En julio de 1989 la revista The National Interest publica un ensayo titulado The End of History?' (¿El fin de la historia?). Su autor es Francis Fukuyama, un hasta entonces desconocido funcionario del Departamento de Estado norteamericano. Tres años después, el autor profundizará en su tesis en un libro con el título The End of History and the Last Man (El fin de la historia y el último hombre) que prácticamente pasará desapercibido, más allá de algunos restringidos círculos académicos. El distinto éxito de uno y otro trabajo no deja de ser un indicador de los intereses y preocupaciones que fueron movilizados por las ideas de Fukuyama. Muy poca gente llegó a leer el libro. ¿Cuánta gente leyó realmente el artículo, más allá de su sugerente y provocativo título o, en el mejor de los casos, de los resúmenes que del mismo publicaron diarios y revistas? Pocas veces una tesis habrá tenido tanto éxito como la expuesta por Fukuyama en su artículo. Pocas veces el éxito habrá sido tan efímero.
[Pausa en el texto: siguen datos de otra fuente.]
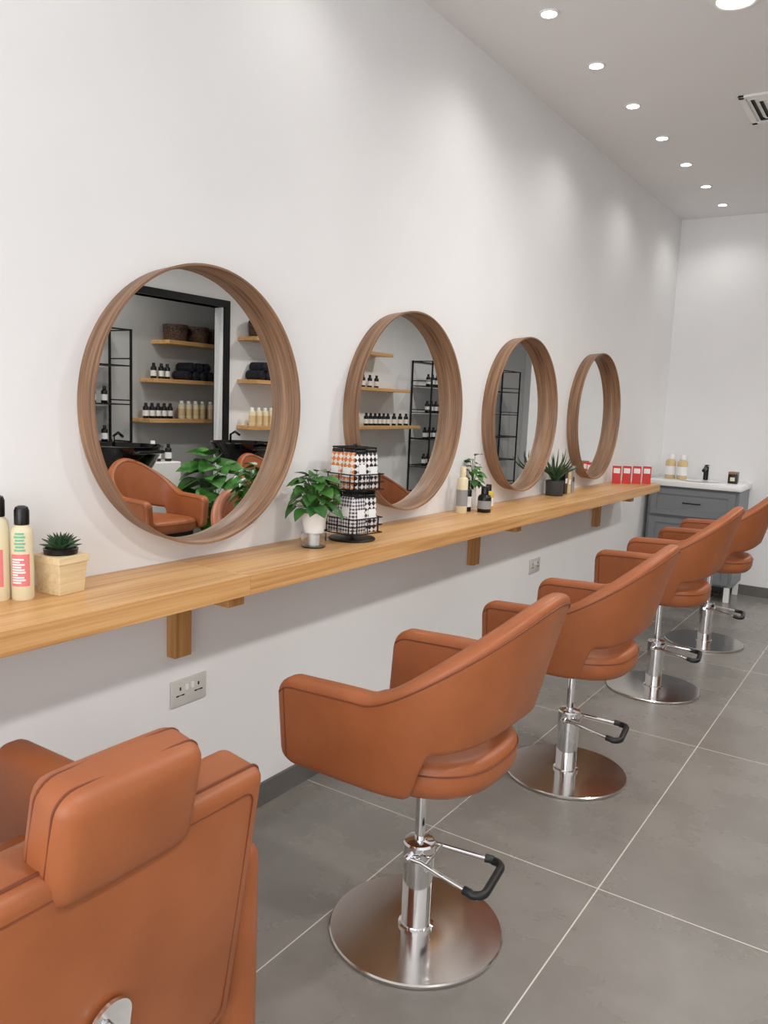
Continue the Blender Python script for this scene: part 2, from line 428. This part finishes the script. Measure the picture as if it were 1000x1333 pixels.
bc=thing('barber_chair',(.66,.68,0),'tan leather reclining salon chair with headrest and chrome hinge plate','chair')
tilt=math.radians(9)
b=MB(); pillow(b,(.10,.51,.50),(0,0,0),.022,bulge=(.010,0,0),cuts=6)
def rect_loop(hy,hz,r,x,zc=0):
    pts=[]
    for (sy,sz,a0) in ((1,1,0),(-1,1,90),(-1,-1,180),(1,-1,270)):
        for i in range(7):
            a=math.radians(a0+90*i/6); pts.append((x,sy*(hy-r)+r*math.cos(a),zc+sz*(hz-r)+r*math.sin(a)))
    return pts
b.tube(rect_loop(.2555,.2505,.022,.029),.0028,6,mi=1,closed=True)
b.tube(rect_loop(.226,.220,.02,.0517),.0012,6,mi=1,closed=True)
b.obj('backrest',['leather','seam'],parent=bc,loc=(.285,0,.635),rot=(0,tilt,0),ang=1.0)
b=MB(); pillow(b,(.090,.232,.168),(0,0,0),.028,bulge=(.008,.003,.004),cuts=6)
b.tube(rect_loop(.1163,.0843,.028,.019),.0022,6,mi=1,closed=True)
b.tube(rect_loop(.1163,.0843,.028,-.019),.0022,6,mi=1,closed=True)
b.obj('headrest',['leather','seam'],parent=bc,loc=(.350,-.024,.908),rot=(0,tilt*1.3,0),ang=1.0)
for sy in (-1,1):
    b=MB(); pillow(b,(.76,.085,.44),(0,0,0),.034,bulge=(0,.006,0),cuts=6)
    b.tube([(x,sy*.0435,z) for x,z in [(-.35,-.17),(-.35,.16),(-.33,.184),(.33,.184),(.35,.16),(.35,-.17)]],.002,6,mi=1)
    b.obj('armrest',['leather','seam'],parent=bc,loc=(-.095,sy*.312,.452),ang=1.0)
b=MB(); pillow(b,(.52,.53,.13),(0,0,0),.04,bulge=(0,0,.015),cuts=6); b.obj('seat_cushion','leather',parent=bc,loc=(-.06,0,.47),ang=1.0)
b=MB(); 
pl=[]
for zc,sgn in ((.05,1),(-.09,-1)):
    for i in range(13):
        a=math.radians((0 if sgn==1 else 180)+180*i/12); pl.append((math.cos(a)*.034,zc+math.sin(a)*.034))
b.loops([[(0,y,z) for y,z in pl],[(.006,y,z) for y,z in pl]])
for yy,zz in ((-.008,.05),(.008,.022)): b.cyl(.008,.006,(.009,yy,zz),seg=20,rot=(0,math.pi/2,0),bev=.002); b.cyl(.0045,.004,(.013,yy,zz),seg=6,rot=(0,math.pi/2,0))
b.obj('hinge_plate','chrome',parent=bc,loc=(.339,-.036,.552),rot=(0,tilt,0),ang=.5,label='rounded chrome hinge plate with bolts')
pedestal(bc,.41)

# ------------------------------------------------------------------ sockets
def socket(y,z):
    e=thing('power_socket',(0.0005,y,z),'brushed steel double wall socket below the worktop','socket',group='wall sockets')
    b=MB(); b.box((.008,.146,.086),(.004,0,0),.003); b.obj('face_plate','socket',parent=e,ang=.5)
    for sy in (-.038,.038):
        b=MB()
        b.box((.002,.005,.010),(.0086,sy,.013),0)
        b.box((.002,.009,.004),(.0086,sy-.012,-.009)); b.box((.002,.009,.004),(.0086,sy+.012,-.009))
        b.box((.0004,.02,.003),(.0080,sy,-.009),0)
        b.obj('socket_outlet','black',parent=e,smooth=False)
    for sy in (-.012,.012):
        b=MB(); b.box((.004,.012,.02),(.0095,sy,.014),.001); b.obj('rocker_switch','white',parent=e,smooth=False)
    return e
s0=socket(1.71,.54); clone(s0,(.0005,4.47,.535))

# ------------------------------------------------------------------ ceiling lights, vent
LM=.87
def downlight(x,y,r,name='downlight',label='small round recessed ceiling downlight, lit'):
    e=thing(name,(x,y,CEIL-.0005),label,'ceiling light',group='recessed ceiling lights')
    b=MB(); b.lathe([(r*.72,0),(r,0),(r,-.003),(r*.95,-.006),(r*.78,-.006),(r*.72,-.001)],seg=40,closed=True); b.obj('trim_ring','white',parent=e,ang=.8)
    b=MB(); b.lathe([(0,-.003),(r*.74,-.003)],seg=40); b.obj('lamp_lens','lens',parent=e,smooth=False)
    return e
def spot(x,y,p,size=150,rad=.05,blend=.9,col=(1,.972,.942)):
    l=bpy.data.lights.new('spot','SPOT'); l.energy=p*LM; l.spot_size=math.radians(size); l.spot_blend=blend; l.shadow_soft_size=rad; l.color=col
    o=bpy.data.objects.new('spot_lamp',l); C.objects.link(o); o.location=(x,y,CEIL-.06)
d0=None
for k in range(-5,7):
    y=3.285+.578*k
    if d0 is None: d0=downlight(.40,y,.042)
    else: clone(d0,(.40,y,CEIL-.0005))
    if k%2==0: spot(.40,y,8)
downlight(1.075,3.53,.095,label='large round ceiling light added as fill, lit')
d1=downlight(2.6,1.0,.095,label='large round ceiling light added as fill, lit')
for y in (-.8,3.0,5.0,7.0,9.0,11.0): clone(d1,(2.6,y,CEIL-.0005))  # unseen row, added to light the room from the opposite half
clone(d1,(4.6,4.6,CEIL-.0005))  # added over the alcove to brighten its grey walls
for (x,y,p) in [(1.075,3.53,52),(2.6,-.8,65),(2.6,1.0,105),(2.6,3.0,125),(2.6,5.0,120),(2.6,7.0,115),(2.6,9.0,90),(2.6,11.,90),(4.6,4.6,50)]: spot(x,y,p,168,.09)  # spots under the large lights; opposite-row and alcove ones are added fill
v=thing('air_vent',(1.12,4.77,CEIL-.0005),'square white louvred air vent set in the ceiling','air vent')
b=MB(); s=.22
for (sx,sy,lx,ly) in ((0,1,2*s,.03),(0,-1,2*s,.03),(1,0,.03,2*s),(-1,0,.03,2*s)): b.box((lx,ly,.012),(sx*(s-.015),sy*(s-.015),-.006),.002)
b.obj('vent_frame','white',parent=v,smooth=False)
b=MB(); b.box((.39,.39,.002),(0,0,-.001)); b.obj('vent_cavity','greydark',parent=v,smooth=False)
b=MB()
for k in range(5):
    h=s-.04-.036*k
    b.box((2*h,.024,.002),(0,h,-.007),0,rot=(.5,0,0))
    b.box((2*h,.024,.002),(0,-h,-.007),0,rot=(-.5,0,0))
    b.box((.024,2*h,.002),(h,0,-.007),0,rot=(0,-.5,0))
    b.box((.024,2*h,.002),(-h,0,-.007),0,rot=(0,.5,0))
b.obj('louvre','white',parent=v,smooth=False)

# ------------------------------------------------------------------ items on counter
def spray(loc,h,r,labcol,lab2,label,rz=0):
    e=thing('spray_bottle',loc,label,'bottle',rot=(0,0,rz),group='hair spray bottles on the worktop')
    b=MB(); hb=h*.80
    b.lathe([(0,0),(r*.94,0),(r,.004),(r,hb-.022),(r*.9,hb-.009),(r*.62,hb-.002),(r*.6,hb),(0,hb)],seg=40); b.obj('bottle_body','cream',parent=e,ang=.7)
    b=MB(); b.lathe([(0,hb),(r*.66,hb),(r*.68,hb+.004),(r*.68,h-.012),(r*.55,h-.003),(r*.3,h),(0,h)],seg=32); b.obj('bottle_cap','black',parent=e,ang=.7)
    b=MB()
    def patch(a0,a1,z0,z1,mi,off=.0004):
        t=bmesh.new(); n=8; vs=[]
        for i in range(n+1):
            a=a0+(a1-a0)*i/n; vs.append([t.verts.new(((r+off)*math.cos(a),(r+off)*math.sin(a),z)) for z in (z0,z1)])
        for p,q in zip(vs,vs[1:]): t.faces.new((p[0],q[0],q[1],p[1]))
        b._add(t,None,mi)
    patch(-1.9,-.1,.035,hb*.62,0)
    random.seed(int(h*1000))
    for k in range(10):
        z=.042+k*(hb*.62-.05)/10; patch(-1.75,-1.75+.5+.9*random.random(),z,z+.004,1,.0007)
    for k in range(6):
        z=hb*.66+k*.008; patch(-1.5+.1*(k%2),-.5-.1*(k%2),z,z+.005,2,.0008)
    b.obj('bottle_label',[labcol,'white',lab2],parent=e,smooth=False,label='printed pastel label')
    return e
spray((.062,1.052,TOP),.252,.0265,'pink','cream','cream spray bottle with black cap and pink label')
spray((.096,1.094,TOP),.227,.0255,'pink','teal','cream spray bottle with black cap, pink and teal print',.2)

sc=thing('potted_succulent',(.10,1.195,TOP),'small spiky succulent in square pale wooden planter','plant',rot=(0,0,.12))
b=MB(); s=.090
b.box((s,s,.085),(0,0,.0425),.002,taper=.86)
b.box((s+.006,s+.006,.02),(0,0,.088),.002)
b.obj('wood_planter','pine',parent=sc,smooth=False)
b=MB(); b.lathe([(.03,.098),(.040,.0985),(.042,.112),(.038,.112),(.037,.108),(0,.108)],seg=32); b.obj('inner_pot','black',parent=sc,ang=.5)
b=MB(); b.lathe([(0,.1105),(.037,.1085)],seg=24); b.obj('soil','soil',parent=sc)
b=MB(); random.seed(3)
for k in range(30):
    a=k*2.4; el=math.radians(76-56*k/30)
    L=.044+.012*(k/30)
    Mx=Matrix.Translation((0,0,.109))@Matrix.Rotation(a,4,'Z')@Matrix.Rotation(-el,4,'Y')
    n=5; pts=[Mx@Vector((L*i/n,0,-.006*(i/n)**2)) for i in range(n+1)]
    b.tube(pts,[.005,.0065,.006,.0045,.0025,.0005],6)
b.obj('succulent_leaves','leafdark',parent=sc)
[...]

El éxito de la tesis del fin de la historia tiene más que ver con su poder simbólico en un momento de combate ideológico (bastante coyuntural, por cierto) que con lo que tenga de descripción adecuada de la realidad. La idea del fin de la historia no es nueva, porque no es nueva la experiencia vital en la que se sustenta.

En las mismas fechas en las que Fukuyama publica su artículo, apareció en Alemania un libro titulado Posthistoire, en el que se analizan las especulaciones en torno al fin de la historia surgidas en Europa a mediados de siglo, especialmente en el área franco-alemana. Numerosos autores provenientes de muy distintas tradiciones culturales y políticas (como Gehlen, De Jouvenel, Kojève, Jünger, Adorno), activistas o simpatizantes de los más importantes movimientos durante el período de entreguerras (el socialista, el comunista o el fascista), todos ellos compartieron primero la esperanza en el inminente derrocamiento del orden establecido en Europa, y luego la desilusión y el escepticismo respecto a la posibilidad misma del cambio histórico. Es el fin de la historia de los desencantados. Es cierto que el fin de la historia de Fukuyama no es el del perdedor, sino el de quien se sabe en la parte de los vencedores, pero su mecanismo mental es el mismo: concepción teleológica de la historia, desprecio de los procesos sociales reales, desprecio de las víctimas.

En realidad, el fin de la historia ha encubierto una negación de la historicidad, de esa dimensión estructural y estructurante de las sociedades humanas que las convierte en actores permanentes, actuando sobre sí mismas para construir su presente y su futuro. Proclamar el fin de la historia es tanto como pretender consagrar un eterno más de lo mismo. La propia tesis del fin de la historia es el mejor indicador de lo falaz de su pretensión. Su popularidad se debe en gran medida al momento ideológico en que aparece: un momento de disolución desde dentro del mundo comunista, en un contexto general de revolución neo-conservadora. Si la tesis de Fukuyama tiene tanto éxito es por su capacidad de convertirse en un objeto de combate ideológico. Bastaría con ver lo que ha ocurrido durante toda la década de los noventa para cuestionar el valor explicativo de este tipo de planteamientos: retorno de las religiones al espacio político, explosión de los nacionalismos.

En 1993, otro norteamericano que también trabajó para el Gobierno de los Estados Unidos, Samuel Huntington, lanza su tesis del choque de civilizaciones y critica a Fukuyama por suponer que el final de la guerra fría significaba el final de todo conflicto importante en la política global y el comienzo de un mundo relativamente armonioso. La caída del Muro encumbró a Fukuyama; la destrucción del World Trade Center encumbrará a Huntington. ¿Qué vendrá después? No lo sé, pero lo que es seguro es que perderán los mismos.